© JUNGE FREIHEIT Verlag GmbH & Co. KG www.jungefreiheit.de 46/19 / 08. November 2019

Umwelt
Grüne Lebenslügen
Volker Kempf

Der Mensch ist selbstgefällig, er will sich nicht mit Selbstzweifeln zermürben, einen Zug von der Zigarette nehmen und in Ruhe gelassen werden. Zu den Meistern des Selbstbetrugs gehören die Grünen, nicht nur, weil sie auf ihren Parteitagen für mehr Umweltschutz gerne qualmen. Das gehört zu ihren Gründungsmythen. Aber so ging es weiter. Grünenwähler gehören zu den Wohlhabenderen, sie predigen Klimaschutz, haben aber eine gut geheizte Komfortwohnung. Das darf nur nicht zu sehr auffallen. Wehe, wenn ein Grünenpolitiker gegen den menschengemachten Klimawandel eine Verzichtspredigt hält und dabei aus den USA grüßen läßt. Der selbstgefällige Grüne will vor allem eines, selbst gut leben und anderen Vorschriften machen.

Dank ausländischer Kohle- und Atomkraftwerke gibt es Strom für grüne Komfortzonen.
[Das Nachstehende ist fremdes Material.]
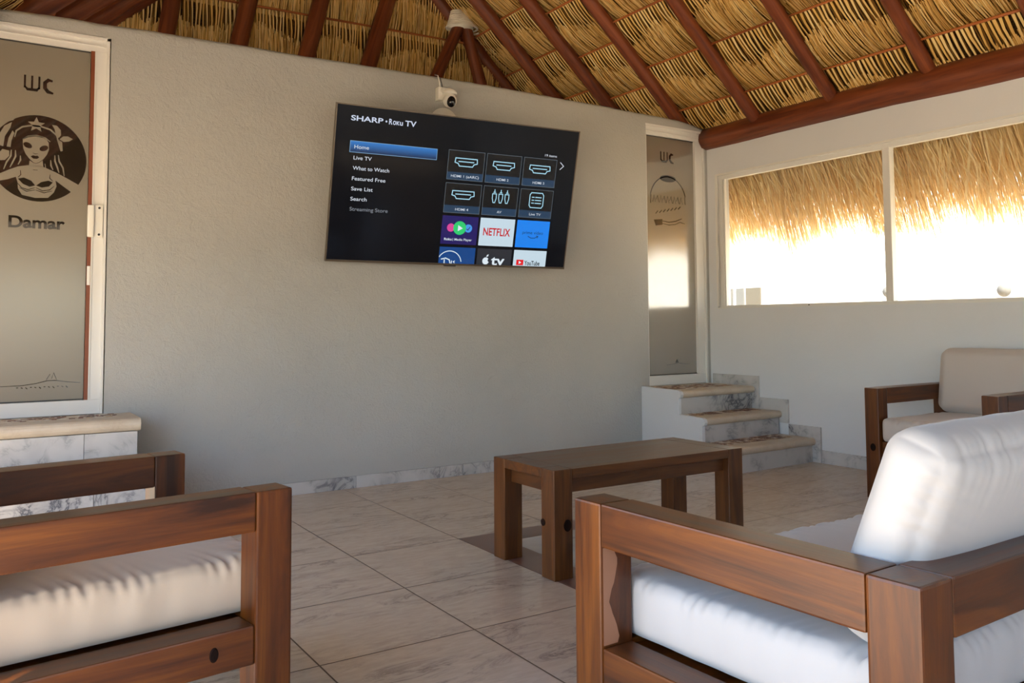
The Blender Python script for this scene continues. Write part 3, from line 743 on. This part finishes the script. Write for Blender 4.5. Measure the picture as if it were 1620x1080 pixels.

Googelt man „Grüne“ und „verbieten“ , kommt als erstes die Ölheizung, die müsse „sofort“ verboten werden. Aus Stuttgart verlautbart der grüne Oberbürgermeister Fritz Kuhn, die Innenstadt solle „deutlich vor 2030“ autofrei werden. Rechte Konzerte sollen verboten werden, nicht wegen der Umwelt, sondern weil nur „grün“ und „links“ für das Gute stehen. Daß auf Konzerten „gegen Rechts“ die Gewaltverherrlichung intoniert wird, interessiert nicht. Der Klassiker Tempolimit scheiterte kürzlich trotz des neuen Arguments Sicherheit im Bundestag, denn die Zahl der tödlichen Unfälle korreliert eher mit der Himmelsrichtung: In Nord- und Westeuropa gibt es weniger, in Süd- und Osteuropa mehr Autobahntote als in Deutschland. Den Atomausstieg haben die Grünen seit Gründung im Visier, aber Angela Merkel setzt ihn um. Und dank neuer AKWs in Frankreich, der Tschechei oder Ungarn und der neuen Kohlekraftwerke in Polen geht den Grünen in ihrer Komfortzone und an der E-Auto-Ladesäule auch bei Dunkelflauten nicht der Strom aus. So läuft das mit den Lebenslügen. Wenn Selbstbetrug eine Farbe hat, dann muß das „Grün“ sein.